Gather up every line from the entries below that uses the word "picks".

*** Available records

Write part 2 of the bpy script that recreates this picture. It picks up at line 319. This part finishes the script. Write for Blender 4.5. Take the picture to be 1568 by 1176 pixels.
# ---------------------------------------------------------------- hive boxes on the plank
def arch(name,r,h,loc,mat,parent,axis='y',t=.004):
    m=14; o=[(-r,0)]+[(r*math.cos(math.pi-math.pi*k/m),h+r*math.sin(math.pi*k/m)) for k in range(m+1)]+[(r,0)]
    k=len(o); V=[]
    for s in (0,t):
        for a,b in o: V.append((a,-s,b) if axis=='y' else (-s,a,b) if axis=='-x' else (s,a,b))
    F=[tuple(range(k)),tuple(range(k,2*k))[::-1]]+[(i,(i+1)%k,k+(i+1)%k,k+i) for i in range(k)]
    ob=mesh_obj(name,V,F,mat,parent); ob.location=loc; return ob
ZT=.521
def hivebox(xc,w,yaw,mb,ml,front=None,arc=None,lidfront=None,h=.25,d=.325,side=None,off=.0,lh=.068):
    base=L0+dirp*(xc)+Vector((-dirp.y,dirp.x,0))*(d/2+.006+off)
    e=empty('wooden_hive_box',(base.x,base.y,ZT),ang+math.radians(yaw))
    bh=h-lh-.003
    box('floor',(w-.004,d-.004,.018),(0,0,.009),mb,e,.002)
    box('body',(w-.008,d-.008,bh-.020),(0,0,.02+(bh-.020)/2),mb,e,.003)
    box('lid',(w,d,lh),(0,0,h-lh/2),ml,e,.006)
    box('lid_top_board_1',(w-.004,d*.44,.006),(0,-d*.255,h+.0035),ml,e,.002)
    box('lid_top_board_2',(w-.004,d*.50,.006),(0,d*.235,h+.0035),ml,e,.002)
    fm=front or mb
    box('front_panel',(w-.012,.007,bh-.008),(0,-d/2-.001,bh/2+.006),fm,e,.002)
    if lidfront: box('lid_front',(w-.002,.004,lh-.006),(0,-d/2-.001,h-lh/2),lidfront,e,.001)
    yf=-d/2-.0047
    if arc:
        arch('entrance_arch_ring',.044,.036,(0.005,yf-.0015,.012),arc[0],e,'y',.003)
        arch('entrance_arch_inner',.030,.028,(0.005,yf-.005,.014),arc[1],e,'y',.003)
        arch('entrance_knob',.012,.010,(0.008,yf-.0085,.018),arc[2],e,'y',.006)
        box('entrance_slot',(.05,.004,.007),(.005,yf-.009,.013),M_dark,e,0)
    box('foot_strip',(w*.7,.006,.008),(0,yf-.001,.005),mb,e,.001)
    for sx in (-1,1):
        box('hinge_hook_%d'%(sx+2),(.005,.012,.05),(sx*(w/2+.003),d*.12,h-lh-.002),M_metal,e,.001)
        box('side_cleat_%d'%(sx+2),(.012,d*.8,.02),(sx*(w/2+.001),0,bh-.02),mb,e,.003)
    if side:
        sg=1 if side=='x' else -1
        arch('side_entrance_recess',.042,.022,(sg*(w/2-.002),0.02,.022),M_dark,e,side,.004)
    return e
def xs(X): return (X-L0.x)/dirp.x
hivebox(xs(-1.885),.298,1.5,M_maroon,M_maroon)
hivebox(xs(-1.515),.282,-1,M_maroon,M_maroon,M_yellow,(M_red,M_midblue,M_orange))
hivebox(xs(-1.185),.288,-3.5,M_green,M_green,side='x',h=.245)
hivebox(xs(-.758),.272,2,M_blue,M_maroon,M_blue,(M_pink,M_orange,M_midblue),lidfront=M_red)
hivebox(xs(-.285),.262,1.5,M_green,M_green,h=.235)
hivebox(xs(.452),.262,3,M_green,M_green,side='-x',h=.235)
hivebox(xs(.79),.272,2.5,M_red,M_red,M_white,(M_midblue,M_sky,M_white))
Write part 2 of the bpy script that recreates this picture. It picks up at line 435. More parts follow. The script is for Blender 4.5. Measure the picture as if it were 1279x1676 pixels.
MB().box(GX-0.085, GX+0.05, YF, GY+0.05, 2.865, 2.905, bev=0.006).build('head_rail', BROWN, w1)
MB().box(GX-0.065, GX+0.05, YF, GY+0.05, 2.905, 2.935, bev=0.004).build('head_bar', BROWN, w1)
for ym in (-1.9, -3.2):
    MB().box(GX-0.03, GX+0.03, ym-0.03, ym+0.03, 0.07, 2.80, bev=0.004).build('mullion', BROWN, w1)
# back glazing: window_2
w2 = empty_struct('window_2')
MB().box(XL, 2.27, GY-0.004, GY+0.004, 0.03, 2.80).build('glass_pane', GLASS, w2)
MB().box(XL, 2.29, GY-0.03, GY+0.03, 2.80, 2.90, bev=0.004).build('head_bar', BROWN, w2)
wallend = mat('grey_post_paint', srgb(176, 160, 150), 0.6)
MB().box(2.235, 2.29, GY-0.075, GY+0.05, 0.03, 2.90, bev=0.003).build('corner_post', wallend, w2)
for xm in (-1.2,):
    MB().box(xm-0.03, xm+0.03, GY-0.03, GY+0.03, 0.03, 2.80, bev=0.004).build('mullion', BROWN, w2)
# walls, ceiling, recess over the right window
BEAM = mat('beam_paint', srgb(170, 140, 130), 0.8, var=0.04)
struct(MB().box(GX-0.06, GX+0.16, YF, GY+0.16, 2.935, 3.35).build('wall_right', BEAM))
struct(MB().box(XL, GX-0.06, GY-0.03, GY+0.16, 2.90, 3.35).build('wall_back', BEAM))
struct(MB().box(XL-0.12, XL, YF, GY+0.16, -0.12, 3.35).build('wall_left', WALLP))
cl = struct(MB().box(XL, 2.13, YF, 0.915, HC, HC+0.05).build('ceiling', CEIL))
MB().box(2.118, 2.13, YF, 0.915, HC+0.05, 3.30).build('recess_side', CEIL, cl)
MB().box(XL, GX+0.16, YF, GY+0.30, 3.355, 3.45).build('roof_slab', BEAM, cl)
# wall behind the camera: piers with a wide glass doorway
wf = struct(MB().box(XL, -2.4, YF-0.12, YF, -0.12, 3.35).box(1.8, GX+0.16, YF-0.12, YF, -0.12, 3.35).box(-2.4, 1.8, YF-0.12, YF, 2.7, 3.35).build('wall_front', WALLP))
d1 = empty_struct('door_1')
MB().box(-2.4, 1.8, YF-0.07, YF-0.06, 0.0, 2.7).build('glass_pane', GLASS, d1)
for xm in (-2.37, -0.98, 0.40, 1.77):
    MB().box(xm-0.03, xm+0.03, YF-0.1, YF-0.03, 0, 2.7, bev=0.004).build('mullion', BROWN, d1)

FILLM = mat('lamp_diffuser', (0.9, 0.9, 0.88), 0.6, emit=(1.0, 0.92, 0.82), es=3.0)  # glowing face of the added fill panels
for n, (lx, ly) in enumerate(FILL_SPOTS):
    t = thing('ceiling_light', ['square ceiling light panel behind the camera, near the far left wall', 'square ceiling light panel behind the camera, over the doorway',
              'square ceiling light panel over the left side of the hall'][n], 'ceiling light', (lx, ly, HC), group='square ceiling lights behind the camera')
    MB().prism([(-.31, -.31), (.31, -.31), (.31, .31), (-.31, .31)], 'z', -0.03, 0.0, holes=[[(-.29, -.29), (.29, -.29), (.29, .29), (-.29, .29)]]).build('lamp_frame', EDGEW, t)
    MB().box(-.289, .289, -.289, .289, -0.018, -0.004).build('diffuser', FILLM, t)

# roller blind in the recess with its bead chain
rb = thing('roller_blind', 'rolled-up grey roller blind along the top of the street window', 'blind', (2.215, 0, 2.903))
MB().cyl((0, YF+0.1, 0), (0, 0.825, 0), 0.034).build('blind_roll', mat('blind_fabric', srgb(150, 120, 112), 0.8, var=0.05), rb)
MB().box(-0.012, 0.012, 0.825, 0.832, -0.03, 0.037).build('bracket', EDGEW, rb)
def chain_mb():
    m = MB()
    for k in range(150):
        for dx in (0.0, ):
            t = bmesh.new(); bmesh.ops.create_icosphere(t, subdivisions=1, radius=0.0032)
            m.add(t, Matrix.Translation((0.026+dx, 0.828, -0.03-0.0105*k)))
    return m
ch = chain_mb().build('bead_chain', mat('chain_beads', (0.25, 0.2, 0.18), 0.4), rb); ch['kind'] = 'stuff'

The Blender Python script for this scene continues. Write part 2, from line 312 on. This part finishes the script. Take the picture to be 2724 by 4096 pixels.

******

Solution to this exercise:
Write part 2 of the bpy script that recreates this picture. It picks up at line 319. This part finishes the script. Write for Blender 4.5. Take the picture to be 1568 by 1176 pixels.
Write part 2 of the bpy script that recreates this picture. It picks up at line 435. More parts follow. The script is for Blender 4.5. Measure the picture as if it were 1279x1676 pixels.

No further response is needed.